• [WHAT IS EXPECTED] Output the full listing below exactly as it reads, and skip anything that is a picture.

• [AVAILABLE DATA]
#####

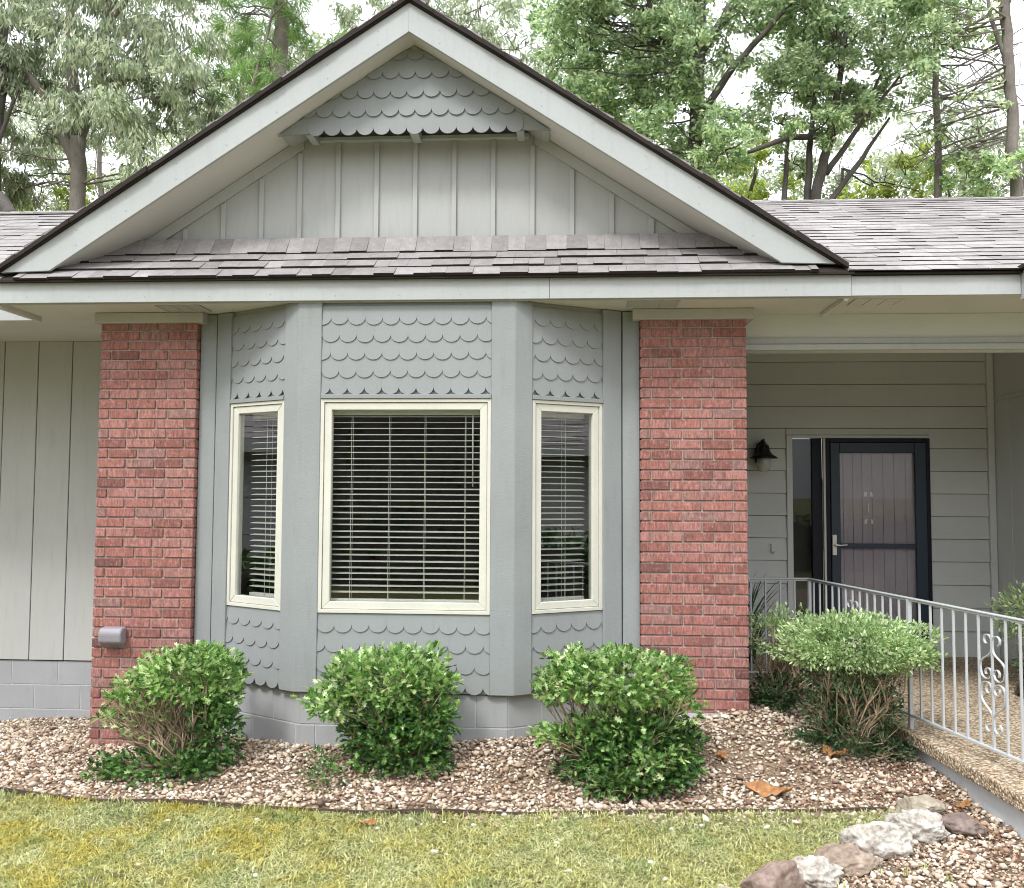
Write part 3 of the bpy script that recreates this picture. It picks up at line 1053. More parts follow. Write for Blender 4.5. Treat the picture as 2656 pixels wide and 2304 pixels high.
# rakes (sloping fascias)
mb = MB()
for s in (-1, 1):
    mb.prism([(0, 4.575), (0, 4.382), (s * 2.355, 2.842), (s * 2.685, 2.832)], lambda a, b, w: (a, w, b), 0.0 if s > 0 else .0006, .024)
mb.obj('rake_board', 'rake', H, bevel=.002)
# soffit of the rakes
mb = MB()
for s in (-1, 1):
    mb.prism([(s * .0, 4.397), (s * 2.36, zr(2.36, 4.397)), (s * 2.36, zr(2.36, 4.42)), (s * .0, 4.42)], lambda a, b, w: (a, w, b), .025, GY + .02)
mb.obj('rake_soffit', 'soffit', H)
# roof deck of the gable
mb = MB()
for s in (-1, 1):
    mb.prism([(0, 4.578), (s * 2.70, zr(2.70, 4.578)), (s * 2.735, zr(2.735, 4.612)), (0, 4.612)], lambda a, b, w: (a, w, b), -.022, 6.2)
mb.obj('roof_deck', 'drip', H)
def butts(o):
    """the cut lower edge of every tab shows the black asphalt"""
    o.data.materials.append(MAT['drip'])
    mi = [1 if i % 6 in (2,) else 0 for i in range(len(o.data.polygons))]
    o.data.polygons.foreach_set('material_index', mi)
    return o
def tabs(mb, O, A, Sv, L, Hh, e, rr, clip=None, wmin=.11, wmax=.26, th=(.005, .014)):
    """one roof plane of lapped shingle tabs. O corner, A along the eave, Sv up the slope"""
    O, A, Sv = Vector(O), Vector(A).normalized(), Vector(Sv).normalized()
    Nn = A.cross(Sv).normalized()
    if Nn.z < 0:
        Nn = -Nn
    k = 0
    while k * e < Hh - .02:
        a = -rr.uniform(0, wmax)
        lo, hi = (0, L) if clip is None else clip(k * e)
        a += lo
        while a < hi:
            b = a + rr.uniform(wmin, wmax)
            aa, bb = max(a, lo), min(b, hi)
            if bb - aa > .01:
                t = rr.choice((th[0], th[1])) + rr.uniform(-.001, .002)
                s0 = k * e + rr.uniform(-.003, .003); s1 = min((k + 1) * e + .02, Hh)
                p = lambda u_, s__, n_: O + A * u_ + Sv * s__ + Nn * n_
                mb.hexa([p(aa, s0, 0), p(bb - .0015, s0, 0), p(bb - .0015, s1, 0), p(aa, s1, 0)],
                        [p(aa, s0, t + .004), p(bb - .0015, s0, t + .004), p(bb - .0015, s1, .003), p(aa, s1, .003)])
            a = b
        k += 1
rr = random.Random(4)
mb = MB()
sl = math.hypot(1, SLP)
for s in (-1, 1):
    tabs(mb, (s * 2.75, -.03, zr(2.75, 4.613)), (0, 1, 0), (-s, 0, SLP), 6.2, 2.75 * sl, .143, rr, wmin=.2, wmax=.4)
RF = butts(mb.obj('gable_roof', 'shingle', H))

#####

• [RESPONSE]
Write part 3 of the bpy script that recreates this picture. It picks up at line 1053. More parts follow. Write for Blender 4.5. Treat the picture as 2656 pixels wide and 2304 pixels high.
# rakes (sloping fascias)
mb = MB()
for s in (-1, 1):
    mb.prism([(0, 4.575), (0, 4.382), (s * 2.355, 2.842), (s * 2.685, 2.832)], lambda a, b, w: (a, w, b), 0.0 if s > 0 else .0006, .024)
mb.obj('rake_board', 'rake', H, bevel=.002)
# soffit of the rakes
mb = MB()
for s in (-1, 1):
    mb.prism([(s * .0, 4.397), (s * 2.36, zr(2.36, 4.397)), (s * 2.36, zr(2.36, 4.42)), (s * .0, 4.42)], lambda a, b, w: (a, w, b), .025, GY + .02)
mb.obj('rake_soffit', 'soffit', H)
# roof deck of the gable
mb = MB()
for s in (-1, 1):
    mb.prism([(0, 4.578), (s * 2.70, zr(2.70, 4.578)), (s * 2.735, zr(2.735, 4.612)), (0, 4.612)], lambda a, b, w: (a, w, b), -.022, 6.2)
mb.obj('roof_deck', 'drip', H)
def butts(o):
    """the cut lower edge of every tab shows the black asphalt"""
    o.data.materials.append(MAT['drip'])
    mi = [1 if i % 6 in (2,) else 0 for i in range(len(o.data.polygons))]
    o.data.polygons.foreach_set('material_index', mi)
    return o
def tabs(mb, O, A, Sv, L, Hh, e, rr, clip=None, wmin=.11, wmax=.26, th=(.005, .014)):
    """one roof plane of lapped shingle tabs. O corner, A along the eave, Sv up the slope"""
    O, A, Sv = Vector(O), Vector(A).normalized(), Vector(Sv).normalized()
    Nn = A.cross(Sv).normalized()
    if Nn.z < 0:
        Nn = -Nn
    k = 0
    while k * e < Hh - .02:
        a = -rr.uniform(0, wmax)
        lo, hi = (0, L) if clip is None else clip(k * e)
        a += lo
        while a < hi:
            b = a + rr.uniform(wmin, wmax)
            aa, bb = max(a, lo), min(b, hi)
            if bb - aa > .01:
                t = rr.choice((th[0], th[1])) + rr.uniform(-.001, .002)
                s0 = k * e + rr.uniform(-.003, .003); s1 = min((k + 1) * e + .02, Hh)
                p = lambda u_, s__, n_: O + A * u_ + Sv * s__ + Nn * n_
                mb.hexa([p(aa, s0, 0), p(bb - .0015, s0, 0), p(bb - .0015, s1, 0), p(aa, s1, 0)],
                        [p(aa, s0, t + .004), p(bb - .0015, s0, t + .004), p(bb - .0015, s1, .003), p(aa, s1, .003)])
            a = b
        k += 1
rr = random.Random(4)
mb = MB()
sl = math.hypot(1, SLP)
for s in (-1, 1):
    tabs(mb, (s * 2.75, -.03, zr(2.75, 4.613)), (0, 1, 0), (-s, 0, SLP), 6.2, 2.75 * sl, .143, rr, wmin=.2, wmax=.4)
RF = butts(mb.obj('gable_roof', 'shingle', H))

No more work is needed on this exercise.